There is a certain kind of eccentric who spends a lot of their life pretending they are living in some age past. If I recall right, the eccentric Tasha Tudor, illustrator, artist, writer of children's books liked to make believe she lived in the 1830s. Others pretend they live in the Victorian period, complete with gaslit homes, others in some totally imaginary medieval period or the time of the Civil War.
The hobby-lifestyle of anachronistic pretense is, of course, silly. No matter what people pretend they cannot reproduce the lives of people in the past because they are doing that while being people of the present with a knowledge of the present, the knowledge that unlike those people, they can step out of their pretend into the real present. They can't undo their knowledge of life during their lifetime, ideas and things which were entirely unknown to those in the period they imagine they would have liked to live in, instead. Which I doubt they really would if they could really go back. But we can't go back to even the past we once knew.
How ridiculous it is depends on the extent to which the person demands that other people go along with their pretense, how they manage to interact with the everyday reality around them. If they pretend that they really can live in the past it goes from eccentricity to mental illness and,perhaps, can even become a danger to them or others.
That kind of make believe is far more dangerous in our legal system which is structured on the pretense that we live in 1787, that we have a kind of moral obligation to pretend that we do, that the conditions that held then are to be the ones that govern our lives and our government now. If you think that's a statement not tethered to reality, consider how much of our Supreme Court holds it as their ideological pretense, that the ideas and words of men who died two centuries ago, the last significant one of them, James Madison, should govern us even as we never agreed to. By the time he died in 1836, the original words and ideas of the Constitution had already needed radical alteration to their meaning to meet the changed reality, not a little of that change having to happen almost as soon as the thing started to be implemented. If I had the time I would look up the passage in which Franklin Roosevelt noted how dangerous the first decades under the Constitution were, how easily it could have pitched the United States into despotism, so badly did those amateurs do at founding a republic which would, at the same time, favor their own interests, as, in fact, the thing did do more successfully.

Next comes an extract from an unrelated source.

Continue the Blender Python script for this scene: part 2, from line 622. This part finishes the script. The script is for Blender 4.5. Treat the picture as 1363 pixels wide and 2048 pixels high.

There will be no pretending that the free-speech-free-press absolutism of the 1960s, or 2021 will be workable in the future. In discussing the taking down of Parler, intelligence officials are already talking about how the worst of the insurrectionists were already using encrypted communications, no doubt communicating mostly with their dupes, suckers and true believers through Parler and other apps.
I don't think the future will find that they can allow the use of encrypted electronic communication, I'm not even certain they will be able to allow anonymous communication on the regular internet. So useful for organized criminals, terrorists, the enemies of the common good or even a manageable non-egalitarian, even tolerably awful world that it will be necessary to find ways to thwart their use of the internet or whatever succeeds it from using encrypted messaging. That's already a problem, as police fighting organized crime have found, there are always computer scientists and techies, even some working for the police who have been entirely willing to sell out society and democracy for money, not caring who gets hurt or killed in the process. Democracies will have no choice but to reject absolutist civil liberties positions on such things because they are simply not possible in today's world anymore than the things allowable when neighbors lived miles apart could be tolerated in the middle of a residential neighborhood. When the courts, when regulators pretend that you can keep things as they once were, they sacrifice the lives, the safety, the rights of far more people. I see absolutely no virtue of any kind in allowing the mere preferences of the few to overwhelm the needs of the many, that the 18th century aristocrats, slave-owners-slave-profiteers who wrote that document didn't consider those problems is no reason for us to live with the pretense that their assumptions can rule us today.